There’s more of an expansive musical palette, but rather than traveling genres and eras to find all the bebop, funk, and quiet-storm soul, the album can mostly be delineated from early ‘90s L.A. hip-hop. The G-funk of West Coast production luminaries Dr. Dre and DJ Quik and the jazz-inspired rap of the underground hip-hop collective Project Blowed are combined and filtered through their offspring (like Thundercat and Flying Lotus, who both did production on TPAB) to make something that isn’t happening anywhere else in rap.

The guest performers on untitled unmastered. are also interesting. The only vocal flourish from outside Lamar’s camp is from CeeLo Green, the genre-surfing Atlanta crooner. That makes sense since this is basically a collection of unfinished demos, but the in-house studio musicians still serve to both keep the informal vibe and also to show off the talent Lamar’s label, Top Dawg Entertainment, has to provide. TDE’s lone singer SZA appears briefly, sounding even more mature and less imposing than normal. Lamar’s fellow Black Hippy Jay Rock joins him on a few songs, occasionally going back and forth like an old-school rap duo. Even the TDE label head Terrence “Punch” Henderson pops up as a guest vocalist.

As far as the lyrical content, untitled unmastered. is totally what is to be expected of half-baked outtakes from one of the most verbose albums in recent memory. Some of the same big ideas in TPAB are present, like blackness, faith, and love—all fleshed out to varying degrees—but taken as a whole can seem more fragmented than a broken stained-glass window.

Lamar sets the stage with a world going to hell in a handbasket and himself as the savior, or at the very least, “chosen.” He appears to wear that crown reluctantly: “See I’m living with anxiety, ducking sobriety/Fucking up the system I ain’t fucking with society.” He’s only motivated and capable of describing the ills, not of solving them. There’s a lot of talk of lost faith, and it isn’t until the song with CeeLo that Lamar finds any hope at all. Safely inside a wall of lush strings, he finds love. Of course, it is not a fairy tale love, and it mostly consists of him showing this woman his flaws and imperfections: “You know the male species can be redundant/I mean we love a woman and think we can satisfy her/Between the sheets, covers, and pillows”

The immediate standout track is “untitled 07 (2014-2016),” the first part of which has Lamar floating over a skittering trap beat.
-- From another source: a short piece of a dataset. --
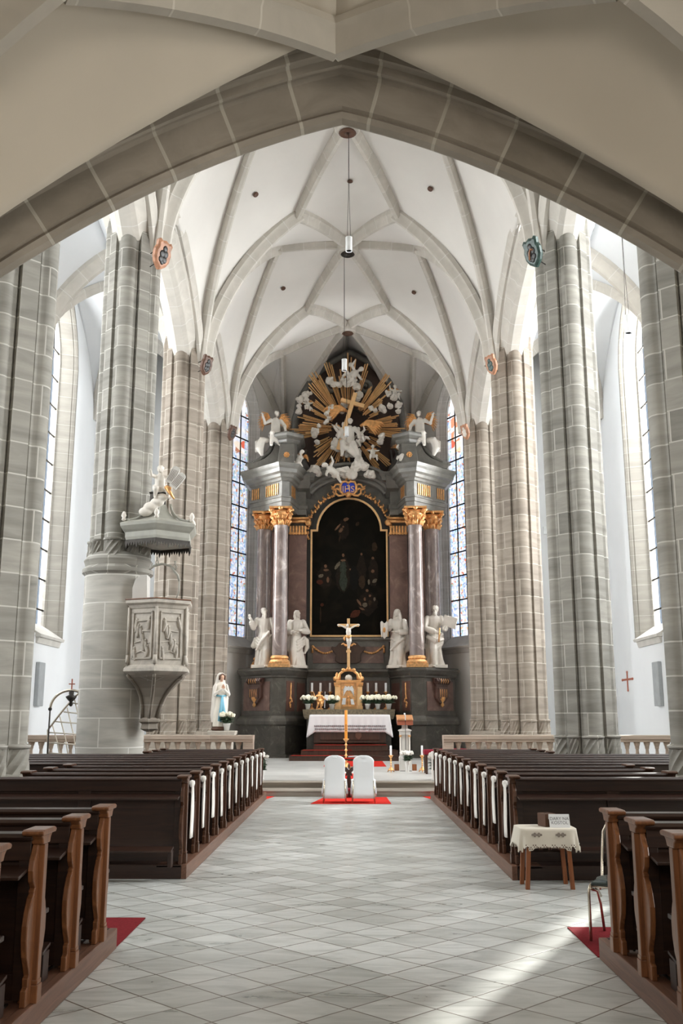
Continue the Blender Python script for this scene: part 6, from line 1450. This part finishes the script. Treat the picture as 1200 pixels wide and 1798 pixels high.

Here he’s leaving behind damn near every vice because drugs, fame, and, “love won’t get you high as this,” while he “Levitate, levitate, levitate, levitate(s).” Lamar’s mindset is summed up thusly: “Me don’t want problems… Me do want dollars.” The second part of the song (which was apparently produced by Swizz Beatz and Alicia Keys’s five-year-old son Egypt) is Lamar gassing himself with rapid-fire verses. The third and final part devolves into a jam session with Lamar and a solo guitar as he lands at his conclusion, “Head is the answer.” Obviously he is talking about learning and the power of knowledge, but coming from the rapper who’s biggest rap single contained the line “girl, I know you want this dick,” it could very well also be a double entendre.

untitled unmastered. is not much more than a collection of outtakes and rarities. Two of these tracks were performed live on late-night television, and people will always want more Lamar music, but besides LeBron James, no one was begging for this. When a secret Top Dawg Entertainment project was announced in an Instagram post earlier this week, many rap fans suspected a release from one of the label’s lesser-known artists. But a Lamar release shifts the whole conversation. Now the clamoring for new music from SZA or TDE-newcomer Isaiah Rashad grows louder, the debates of Lamar being the best rapper breathing start to get reinvigorated, and the label gets a little extra money from all the streaming services. Not bad for a project with no new material that might have been fanboy fodder for another artist with another team.